## The task
Extract each line of the data and write it out again exactly.

## Dataset section
┄┄┄┄┄┄┄┄┄┄┄┄┄┄┄┄┄┄┄┄

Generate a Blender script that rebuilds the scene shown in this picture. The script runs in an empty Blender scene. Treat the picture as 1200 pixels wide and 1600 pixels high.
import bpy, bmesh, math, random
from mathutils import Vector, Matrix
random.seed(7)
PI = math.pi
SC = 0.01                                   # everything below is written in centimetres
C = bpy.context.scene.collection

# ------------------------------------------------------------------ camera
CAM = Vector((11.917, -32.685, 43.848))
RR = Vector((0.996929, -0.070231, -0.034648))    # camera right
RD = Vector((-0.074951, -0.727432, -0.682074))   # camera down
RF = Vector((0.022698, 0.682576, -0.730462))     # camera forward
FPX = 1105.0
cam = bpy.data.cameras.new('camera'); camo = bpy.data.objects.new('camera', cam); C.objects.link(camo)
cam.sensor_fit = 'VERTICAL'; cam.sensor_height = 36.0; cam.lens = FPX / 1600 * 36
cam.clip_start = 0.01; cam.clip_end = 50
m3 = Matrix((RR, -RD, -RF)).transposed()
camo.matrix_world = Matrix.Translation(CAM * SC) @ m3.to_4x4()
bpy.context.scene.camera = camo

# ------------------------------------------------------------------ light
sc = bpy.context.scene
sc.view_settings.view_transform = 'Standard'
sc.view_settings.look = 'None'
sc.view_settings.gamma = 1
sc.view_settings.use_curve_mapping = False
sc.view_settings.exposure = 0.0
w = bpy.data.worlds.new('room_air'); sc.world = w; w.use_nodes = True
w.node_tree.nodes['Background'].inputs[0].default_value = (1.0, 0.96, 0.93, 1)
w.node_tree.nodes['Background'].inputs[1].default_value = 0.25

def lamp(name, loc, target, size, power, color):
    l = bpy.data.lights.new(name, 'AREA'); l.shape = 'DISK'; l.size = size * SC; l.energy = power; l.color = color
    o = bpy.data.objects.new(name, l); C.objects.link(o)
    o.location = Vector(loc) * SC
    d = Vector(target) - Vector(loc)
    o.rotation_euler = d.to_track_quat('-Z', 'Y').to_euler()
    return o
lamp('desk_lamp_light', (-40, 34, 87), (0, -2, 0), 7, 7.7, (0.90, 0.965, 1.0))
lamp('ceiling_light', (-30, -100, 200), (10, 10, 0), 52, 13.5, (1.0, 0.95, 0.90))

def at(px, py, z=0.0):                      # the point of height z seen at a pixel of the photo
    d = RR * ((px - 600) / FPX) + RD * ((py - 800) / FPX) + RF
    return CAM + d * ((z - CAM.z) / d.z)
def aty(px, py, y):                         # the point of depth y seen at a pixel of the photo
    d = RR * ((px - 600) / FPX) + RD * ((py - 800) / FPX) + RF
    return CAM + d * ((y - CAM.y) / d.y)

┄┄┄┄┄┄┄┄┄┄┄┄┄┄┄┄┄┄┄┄

## Exercise response
Generate a Blender script that rebuilds the scene shown in this picture. The script runs in an empty Blender scene. Treat the picture as 1200 pixels wide and 1600 pixels high.
import bpy, bmesh, math, random
from mathutils import Vector, Matrix
random.seed(7)
PI = math.pi
SC = 0.01                                   # everything below is written in centimetres
C = bpy.context.scene.collection

# ------------------------------------------------------------------ camera
CAM = Vector((11.917, -32.685, 43.848))
RR = Vector((0.996929, -0.070231, -0.034648))    # camera right
RD = Vector((-0.074951, -0.727432, -0.682074))   # camera down
RF = Vector((0.022698, 0.682576, -0.730462))     # camera forward
FPX = 1105.0
cam = bpy.data.cameras.new('camera'); camo = bpy.data.objects.new('camera', cam); C.objects.link(camo)
cam.sensor_fit = 'VERTICAL'; cam.sensor_height = 36.0; cam.lens = FPX / 1600 * 36
cam.clip_start = 0.01; cam.clip_end = 50
m3 = Matrix((RR, -RD, -RF)).transposed()
camo.matrix_world = Matrix.Translation(CAM * SC) @ m3.to_4x4()
bpy.context.scene.camera = camo

# ------------------------------------------------------------------ light
sc = bpy.context.scene
sc.view_settings.view_transform = 'Standard'
sc.view_settings.look = 'None'
sc.view_settings.gamma = 1
sc.view_settings.use_curve_mapping = False
sc.view_settings.exposure = 0.0
w = bpy.data.worlds.new('room_air'); sc.world = w; w.use_nodes = True
w.node_tree.nodes['Background'].inputs[0].default_value = (1.0, 0.96, 0.93, 1)
w.node_tree.nodes['Background'].inputs[1].default_value = 0.25

def lamp(name, loc, target, size, power, color):
    l = bpy.data.lights.new(name, 'AREA'); l.shape = 'DISK'; l.size = size * SC; l.energy = power; l.color = color
    o = bpy.data.objects.new(name, l); C.objects.link(o)
    o.location = Vector(loc) * SC
    d = Vector(target) - Vector(loc)
    o.rotation_euler = d.to_track_quat('-Z', 'Y').to_euler()
    return o
lamp('desk_lamp_light', (-40, 34, 87), (0, -2, 0), 7, 7.7, (0.90, 0.965, 1.0))
lamp('ceiling_light', (-30, -100, 200), (10, 10, 0), 52, 13.5, (1.0, 0.95, 0.90))

def at(px, py, z=0.0):                      # the point of height z seen at a pixel of the photo
    d = RR * ((px - 600) / FPX) + RD * ((py - 800) / FPX) + RF
    return CAM + d * ((z - CAM.z) / d.z)
def aty(px, py, y):                         # the point of depth y seen at a pixel of the photo
    d = RR * ((px - 600) / FPX) + RD * ((py - 800) / FPX) + RF
    return CAM + d * ((y - CAM.y) / d.y)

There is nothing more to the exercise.